Betterment, a NYC-based independent digital investment advisor in the United States, announced that it has reached an agreement with Goldman Sachs to acquire Marcus Invest’s digital investing accounts.
The amount of the deal was not disclosed.
Marcus Invest, which offers digitally customized investment portfolios to consumers, will transfer these accounts to Betterment in the coming months.
Subject to customary closing conditions, the digital investing accounts will be transitioned to Betterment on or about June 29, 2024. Customers will have the option to opt out of this transfer if they choose to do so. Betterment will only be acquiring Marcus Invest accounts and assets under management; it will not be acquiring any additional accounts, technology, employees, or operations as a part of the transaction.
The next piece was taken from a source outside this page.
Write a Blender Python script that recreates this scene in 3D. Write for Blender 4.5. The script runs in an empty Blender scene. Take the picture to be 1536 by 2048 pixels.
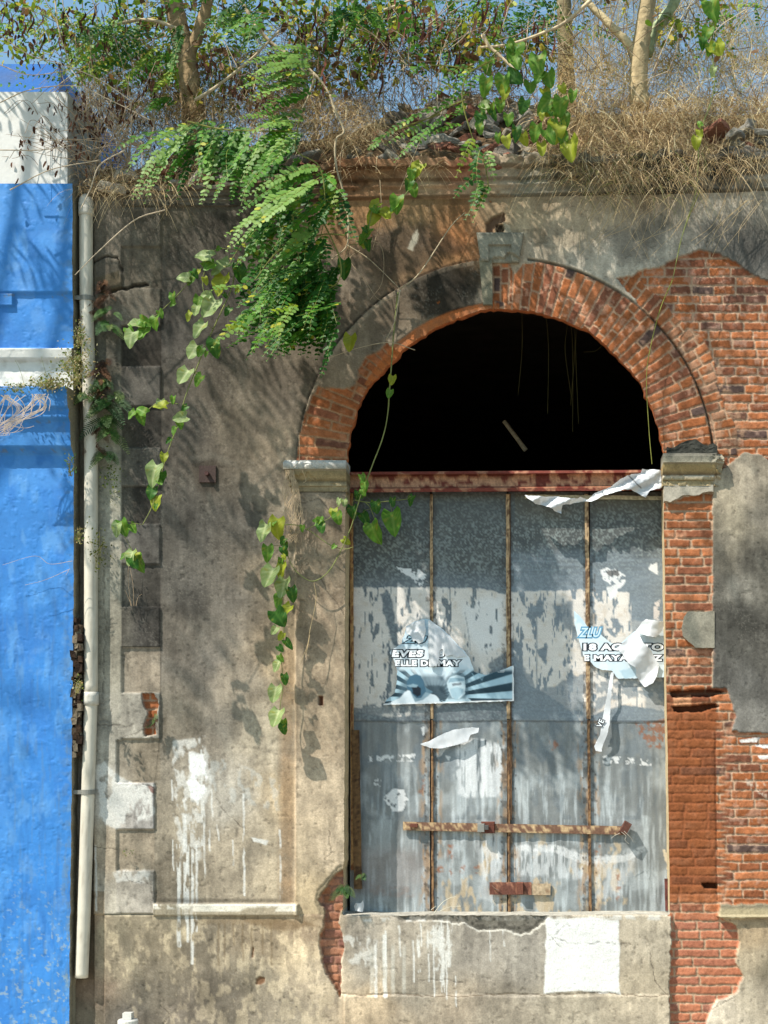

Marcus Invest customers who transfer their accounts to Betterment will get access to automated investing, diversified portfolios, and valuable tax-smart tools. They will also have access to a range of account types, planning tools, educational resources and human advisors, if they wish.
Commenting on the news Sarah Levy, CEO of Betterment, said: “This acquisition further cements our leadership in the digital investing space.”
Launched in 2010, Betterment is an independent digital financial advisor, using automated technology empowered by human expertise to provide saving, investing, and retirement solutions. The company serves more than 850,000 customers to manage over $45 Billion with curated selections of investing portfolios, personalized guidance, and tax-smart tools.